Amazon.com CEO Jeff Bezos
Amazon.com CEO Jeff Bezos. Reuters

Amazon.com (Nasdaq: AMZN), the No. 1 online retailer, sold $3 billion in bonds at very low rates for what it termed “general corporate purposes.” But the cash, on top of $5 billion already on hand, could be used for acquisitions.

The Seattle-based retailer and growing provider of web services to medium-sized businesses and government agencies, sold the bonds via its longtime investment bankers Goldman Sachs (NYSE: GS) and Morgan Stanley (NYSE: MS).

They were divided into $750 million in three-year notes with a 0.65 percent rate, $1 billion in five-year debt at 1.2 percent and $1.25 billion in 10-year securities at 2.5 percent.

Amazon last sold bonds in 2000, when it issued $681 million in dollar-denominated bonds.

While interest rates are unusually low and Amazon already had cash, the extra funds might come in useful. Tablet rival Apple (Nasdaq: AAPL), the most valuable technology company, has more than $117 billion in cash and investments.

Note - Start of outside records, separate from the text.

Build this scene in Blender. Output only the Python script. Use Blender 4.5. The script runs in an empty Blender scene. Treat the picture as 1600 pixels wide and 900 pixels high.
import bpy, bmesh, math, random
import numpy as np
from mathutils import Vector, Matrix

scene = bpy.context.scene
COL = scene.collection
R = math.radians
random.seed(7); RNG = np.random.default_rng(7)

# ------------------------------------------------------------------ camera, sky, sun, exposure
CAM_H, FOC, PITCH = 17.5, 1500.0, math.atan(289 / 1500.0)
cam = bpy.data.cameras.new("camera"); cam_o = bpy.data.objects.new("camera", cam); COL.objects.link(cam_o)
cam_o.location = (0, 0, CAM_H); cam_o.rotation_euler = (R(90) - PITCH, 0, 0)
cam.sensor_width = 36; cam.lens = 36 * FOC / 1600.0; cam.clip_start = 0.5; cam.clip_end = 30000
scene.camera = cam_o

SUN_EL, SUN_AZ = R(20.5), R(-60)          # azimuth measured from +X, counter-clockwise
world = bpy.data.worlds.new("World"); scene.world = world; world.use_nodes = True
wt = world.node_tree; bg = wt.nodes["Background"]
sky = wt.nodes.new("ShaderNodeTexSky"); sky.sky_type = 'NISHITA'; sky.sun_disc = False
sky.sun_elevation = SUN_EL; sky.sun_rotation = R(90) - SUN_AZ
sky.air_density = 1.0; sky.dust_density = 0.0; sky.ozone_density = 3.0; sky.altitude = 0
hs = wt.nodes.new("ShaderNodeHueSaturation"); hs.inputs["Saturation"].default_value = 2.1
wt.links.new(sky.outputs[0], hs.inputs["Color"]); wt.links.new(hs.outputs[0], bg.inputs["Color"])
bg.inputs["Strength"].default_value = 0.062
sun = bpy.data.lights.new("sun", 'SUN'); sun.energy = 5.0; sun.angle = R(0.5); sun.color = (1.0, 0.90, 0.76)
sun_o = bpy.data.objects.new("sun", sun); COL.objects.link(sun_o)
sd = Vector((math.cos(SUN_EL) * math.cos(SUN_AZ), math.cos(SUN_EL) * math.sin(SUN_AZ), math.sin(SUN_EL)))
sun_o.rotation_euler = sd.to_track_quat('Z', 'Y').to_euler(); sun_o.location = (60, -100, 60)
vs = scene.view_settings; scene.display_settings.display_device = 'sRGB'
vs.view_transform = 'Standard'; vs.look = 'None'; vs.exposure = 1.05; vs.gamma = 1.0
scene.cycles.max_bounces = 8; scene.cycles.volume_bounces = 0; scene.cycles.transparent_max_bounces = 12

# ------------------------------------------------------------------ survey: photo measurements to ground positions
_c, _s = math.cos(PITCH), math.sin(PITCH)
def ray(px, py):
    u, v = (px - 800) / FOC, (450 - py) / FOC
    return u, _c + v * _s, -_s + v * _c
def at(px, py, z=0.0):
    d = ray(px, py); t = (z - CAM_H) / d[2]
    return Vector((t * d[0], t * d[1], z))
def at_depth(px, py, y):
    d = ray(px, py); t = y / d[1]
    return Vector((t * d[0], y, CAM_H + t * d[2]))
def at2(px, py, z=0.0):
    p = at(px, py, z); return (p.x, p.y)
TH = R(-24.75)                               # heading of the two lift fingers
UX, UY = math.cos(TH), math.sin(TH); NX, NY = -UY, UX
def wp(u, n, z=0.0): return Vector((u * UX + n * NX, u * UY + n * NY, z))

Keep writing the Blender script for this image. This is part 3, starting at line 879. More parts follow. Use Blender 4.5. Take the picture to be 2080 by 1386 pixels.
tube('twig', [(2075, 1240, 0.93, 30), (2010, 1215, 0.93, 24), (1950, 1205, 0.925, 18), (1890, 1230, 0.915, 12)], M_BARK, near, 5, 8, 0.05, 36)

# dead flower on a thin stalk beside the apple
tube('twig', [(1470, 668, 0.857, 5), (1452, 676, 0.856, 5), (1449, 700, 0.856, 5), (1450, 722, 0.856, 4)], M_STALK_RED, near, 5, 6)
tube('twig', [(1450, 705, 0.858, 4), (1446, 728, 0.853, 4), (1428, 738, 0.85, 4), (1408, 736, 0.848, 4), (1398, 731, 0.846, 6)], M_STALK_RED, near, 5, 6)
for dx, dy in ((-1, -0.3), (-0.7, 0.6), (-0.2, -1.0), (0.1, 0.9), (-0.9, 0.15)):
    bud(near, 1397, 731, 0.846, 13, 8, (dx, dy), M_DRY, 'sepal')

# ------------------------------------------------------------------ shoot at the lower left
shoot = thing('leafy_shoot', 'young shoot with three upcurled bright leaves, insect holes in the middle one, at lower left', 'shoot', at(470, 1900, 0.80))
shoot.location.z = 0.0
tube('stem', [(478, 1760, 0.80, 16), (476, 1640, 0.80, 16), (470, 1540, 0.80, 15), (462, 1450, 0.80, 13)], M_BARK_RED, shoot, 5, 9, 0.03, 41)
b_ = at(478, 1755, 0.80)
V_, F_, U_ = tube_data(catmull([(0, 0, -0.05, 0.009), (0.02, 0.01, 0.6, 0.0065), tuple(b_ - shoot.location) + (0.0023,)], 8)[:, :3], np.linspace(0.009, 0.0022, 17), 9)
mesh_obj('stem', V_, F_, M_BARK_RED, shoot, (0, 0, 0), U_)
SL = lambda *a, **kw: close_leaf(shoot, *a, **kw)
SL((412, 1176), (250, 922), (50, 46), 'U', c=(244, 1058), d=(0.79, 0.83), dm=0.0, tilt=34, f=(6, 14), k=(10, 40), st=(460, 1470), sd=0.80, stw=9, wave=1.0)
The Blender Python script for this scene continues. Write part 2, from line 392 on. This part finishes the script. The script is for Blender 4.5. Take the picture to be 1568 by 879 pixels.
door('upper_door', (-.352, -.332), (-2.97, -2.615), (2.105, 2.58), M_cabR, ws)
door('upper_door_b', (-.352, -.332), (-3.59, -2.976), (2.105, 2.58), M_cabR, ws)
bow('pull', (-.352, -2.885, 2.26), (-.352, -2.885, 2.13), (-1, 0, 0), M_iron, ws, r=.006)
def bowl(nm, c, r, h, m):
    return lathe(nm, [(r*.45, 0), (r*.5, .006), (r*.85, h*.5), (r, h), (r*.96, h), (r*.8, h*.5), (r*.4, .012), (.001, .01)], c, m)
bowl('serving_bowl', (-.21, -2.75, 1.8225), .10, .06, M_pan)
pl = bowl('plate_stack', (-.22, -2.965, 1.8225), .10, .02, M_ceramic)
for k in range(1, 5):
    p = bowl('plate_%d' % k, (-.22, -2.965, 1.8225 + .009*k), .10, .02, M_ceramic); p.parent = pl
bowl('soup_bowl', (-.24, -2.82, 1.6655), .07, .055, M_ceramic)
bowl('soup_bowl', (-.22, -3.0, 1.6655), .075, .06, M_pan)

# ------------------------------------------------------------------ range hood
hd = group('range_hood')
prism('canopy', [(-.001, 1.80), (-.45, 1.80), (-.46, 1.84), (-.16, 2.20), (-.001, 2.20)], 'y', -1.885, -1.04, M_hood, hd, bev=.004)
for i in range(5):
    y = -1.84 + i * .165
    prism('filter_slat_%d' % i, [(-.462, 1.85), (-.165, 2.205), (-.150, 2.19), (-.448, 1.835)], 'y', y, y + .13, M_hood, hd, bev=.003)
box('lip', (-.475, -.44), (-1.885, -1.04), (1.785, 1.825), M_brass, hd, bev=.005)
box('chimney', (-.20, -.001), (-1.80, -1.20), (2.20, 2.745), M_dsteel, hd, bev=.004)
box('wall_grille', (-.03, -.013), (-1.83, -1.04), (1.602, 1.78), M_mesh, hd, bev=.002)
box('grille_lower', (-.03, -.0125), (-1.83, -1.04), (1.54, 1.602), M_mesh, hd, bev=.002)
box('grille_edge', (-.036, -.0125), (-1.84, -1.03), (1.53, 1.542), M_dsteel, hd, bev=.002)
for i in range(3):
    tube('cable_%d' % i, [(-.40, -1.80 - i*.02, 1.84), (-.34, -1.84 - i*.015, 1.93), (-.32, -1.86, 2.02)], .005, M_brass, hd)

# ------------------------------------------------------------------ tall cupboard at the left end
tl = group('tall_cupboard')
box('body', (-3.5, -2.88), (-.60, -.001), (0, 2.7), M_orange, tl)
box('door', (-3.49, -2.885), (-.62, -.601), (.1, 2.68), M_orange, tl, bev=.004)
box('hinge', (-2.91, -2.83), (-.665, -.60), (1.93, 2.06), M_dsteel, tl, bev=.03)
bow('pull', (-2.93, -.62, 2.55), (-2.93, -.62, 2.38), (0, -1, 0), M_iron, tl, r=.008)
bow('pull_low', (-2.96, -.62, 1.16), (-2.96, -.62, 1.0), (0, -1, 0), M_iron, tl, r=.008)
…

For more than a year, analysts have speculated the company might be an acquirer of BlackBerry developer Research in Motion (Nasdaq: RIMM). More recently, the speculation has surrounded the wireless chip unit of Texas Instruments Inc. (Nasdaq: TXN), which the No. 2 U.S.chipmaker said may be for sale.

On Tuesday, Amazon said it had sold a “record number” of its Kindle tablet devices during the Thanksgiving holiday shopping rush but didn't disclose numbers. It said Kindle Fire and e-readers remained “at the top of Amazon's best-sellers worldwide.”

Moody's rated the new Amazon bonds Baa1, not the top rating. The agency lauded Amazon's strong balance sheet and liquidity but noted that it's been reporting operating losses on operations as CEO Jeff Bezos spends to generate demand for Kindles.

Amazon reported a third quarter net loss of $274 million, or 61 cents a share, reversing prior-year net income of $71 million, or 14 cents a share. Bezos owns slightly under 20 percent of the company outright.

Shares of Amazon fell 16 cents to $243.46 in Tuesday trading. They've risen 41 percent in 2012.